*The request*
Below this line are records; write out exactly the lines from the one containing "Build this scene" through the one containing "sc.camera = co", with the pictures left out.

------ Entries ------

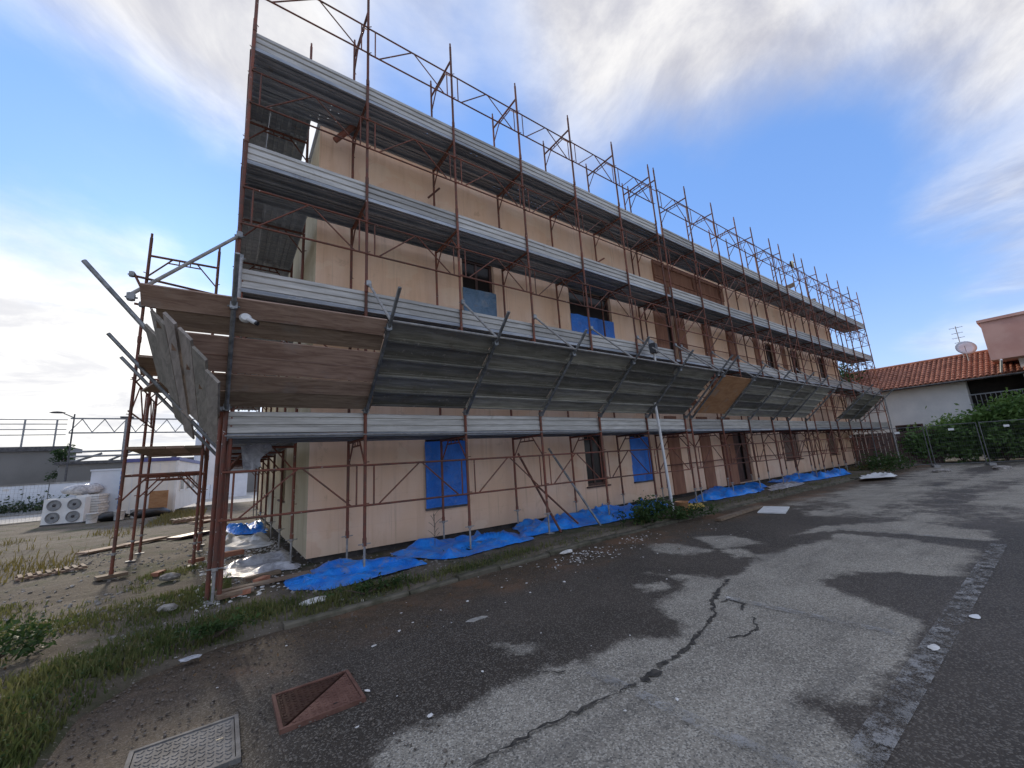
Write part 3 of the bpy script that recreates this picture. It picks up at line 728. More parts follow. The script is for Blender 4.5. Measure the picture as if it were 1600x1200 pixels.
# side scaffold, running back along the left end wall (local x -> world +y, local y -> world +x)
MS = Matrix(((0, 1, 0, 0), (1, 0, 0, 0), (0, 0, 1, 0), (0, 0, 0, 1)))
FRS = {}
scS = thing('side_scaffold', (0, 1.6, 0), 'tall rusty scaffold running back along the left end wall of the building', 'scaffold')
YS = [1.62+1.8*k for k in range(7)]
def run_side(root, ys, lifts, x_out, decks, toes=True, mat='deck', jack=True):
    for y in ys:
        for k in range(lifts):
            link('frame', FR_GROUND if k == 0 else FR_LIFT, 'tube', root, Matrix.Translation((x_out, y, TOP[k])) @ Matrix.Rotation(-math.pi/2, 4, 'Z'))
        if jack:
            for q in (0, FW): link('base_jack', JACK, 'jack', root, T(x_out+q, y, 0))
    for a, b in zip(ys[:-1], ys[1:]):
        sx = Matrix.Diagonal(((b-a)/1.8, 1, 1, 1)); base = Matrix.Rotation(math.pi/2, 4, 'Z')
        for k in range(lifts):
            link('guardrail', RAIL, 'tube', root, Matrix.Translation((x_out-.028, a, TOP[k]-1.39)) @ base @ sx)
        for k in decks:
            for j in range(3):
                link('deck_plank', PLANK, mat, root, Matrix.Translation((x_out+.022+(j+1)*PW-.006, a, TRZ[k]+.028+random.uniform(0, .006))) @ base @ sx)
            if toes: link('toe_board', TOE, 'toe', root, Matrix.Translation((x_out+.045, a, TRZ[k]+.092)) @ Matrix.Rotation(math.pi/2, 4, 'Z') @ Matrix.Rotation(math.pi, 4, 'Z') @ Matrix.Translation((-(b-a), 0, 0)) @ sx)
run_side(scS, YS, 5, -.02, (0, 1, 2, 3))
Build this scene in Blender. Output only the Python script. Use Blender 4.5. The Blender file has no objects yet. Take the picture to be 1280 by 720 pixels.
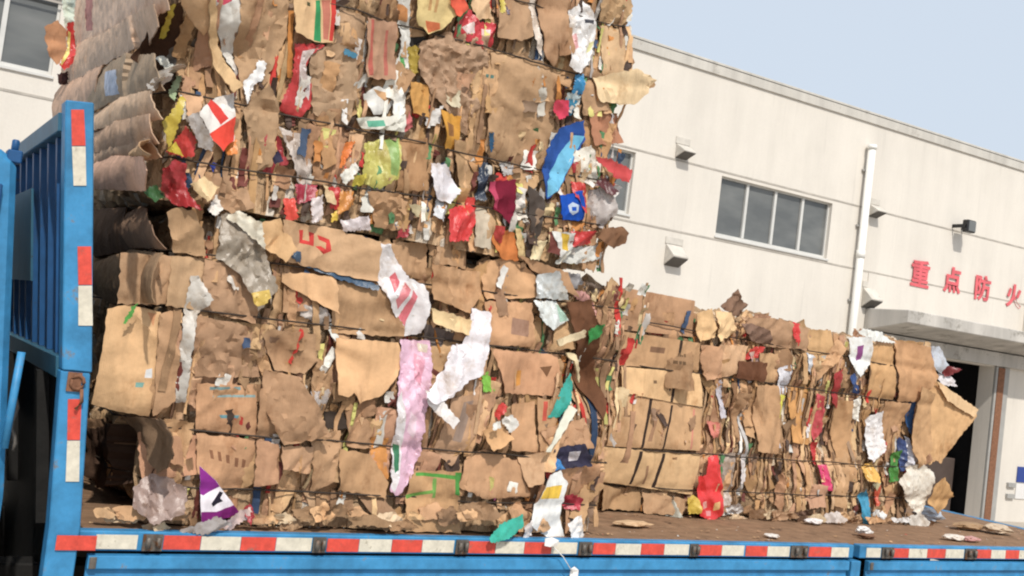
import bpy, bmesh, math, random
from mathutils import Vector, noise, Matrix
from mathutils.geometry import delaunay_2d_cdt, intersect_point_tri_2d
R = math.radians
sc = bpy.context.scene
COL = sc.collection
rnd = random.Random(11)

# ------------------------------------------------------------------ camera
F, EYE, DECK = 1350.0, 2.0, 1.25
TH, PI_, RO = R(30.9), R(3.1), R(7.2)
F0 = Vector((math.sin(TH), math.cos(TH), 0)); R0 = Vector((math.cos(TH), -math.sin(TH), 0)); ZZ = Vector((0, 0, 1))
FW = F0*math.cos(PI_)+ZZ*math.sin(PI_); U0 = -F0*math.sin(PI_)+ZZ*math.cos(PI_)
UP = math.cos(RO)*U0-math.sin(RO)*R0; RT = math.cos(RO)*R0+math.sin(RO)*U0
EYEV = Vector((0, 0, EYE))
def at(px, py, axis, val):
    """pixel of the 1280x720 photograph -> point on the plane axis = val"""
    d = FW+RT*((px-640)/F)-UP*((py-360)/F)
    return EYEV+d*((val-EYEV[axis])/d[axis])
cam = bpy.data.cameras.new('camera'); co = bpy.data.objects.new('camera', cam); COL.objects.link(co)
cam.sensor_width = 36; cam.lens = F/1280*36; cam.clip_end = 2000; cam.clip_start = 0.05
co.matrix_world = Matrix.Translation(EYEV) @ Matrix((RT, UP, -FW)).transposed().to_4x4()
sc.camera = co

# ------------------------------------------------------------------ colour helpers
def s2l(c):
    c /= 255.0
    return c/12.92 if c <= .04045 else ((c+.055)/1.055)**2.4
KALB = 0.88
def alb(rgb, k=None):
    k = KALB if k is None else k
    c = [min(.86, s2l(v)*k) for v in rgb]; g = .3*c[0]+.6*c[1]+.1*c[2]
    return tuple(v*.89+g*.11 for v in c)

# ------------------------------------------------------------------ materials
def newmat(name):
    m = bpy.data.materials.new(name); m.use_nodes = True
    nt = m.node_tree; nt.nodes.clear()
    out = nt.nodes.new('ShaderNodeOutputMaterial'); b = nt.nodes.new('ShaderNodeBsdfPrincipled')
    nt.links.new(b.outputs[0], out.inputs[0])
    return m, nt, b
def N(nt, t, **kw):
    n = nt.nodes.new(t)
    for k, v in kw.items():
        if k in n.inputs.keys(): n.inputs[k].default_value = v
        else: setattr(n, k, v)
    return n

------

*Answer for this exercise*
Build this scene in Blender. Output only the Python script. Use Blender 4.5. The Blender file has no objects yet. Take the picture to be 1280 by 720 pixels.
import bpy, bmesh, math, random
from mathutils import Vector, noise, Matrix
from mathutils.geometry import delaunay_2d_cdt, intersect_point_tri_2d
R = math.radians
sc = bpy.context.scene
COL = sc.collection
rnd = random.Random(11)

# ------------------------------------------------------------------ camera
F, EYE, DECK = 1350.0, 2.0, 1.25
TH, PI_, RO = R(30.9), R(3.1), R(7.2)
F0 = Vector((math.sin(TH), math.cos(TH), 0)); R0 = Vector((math.cos(TH), -math.sin(TH), 0)); ZZ = Vector((0, 0, 1))
FW = F0*math.cos(PI_)+ZZ*math.sin(PI_); U0 = -F0*math.sin(PI_)+ZZ*math.cos(PI_)
UP = math.cos(RO)*U0-math.sin(RO)*R0; RT = math.cos(RO)*R0+math.sin(RO)*U0
EYEV = Vector((0, 0, EYE))
def at(px, py, axis, val):
    """pixel of the 1280x720 photograph -> point on the plane axis = val"""
    d = FW+RT*((px-640)/F)-UP*((py-360)/F)
    return EYEV+d*((val-EYEV[axis])/d[axis])
cam = bpy.data.cameras.new('camera'); co = bpy.data.objects.new('camera', cam); COL.objects.link(co)
cam.sensor_width = 36; cam.lens = F/1280*36; cam.clip_end = 2000; cam.clip_start = 0.05
co.matrix_world = Matrix.Translation(EYEV) @ Matrix((RT, UP, -FW)).transposed().to_4x4()
sc.camera = co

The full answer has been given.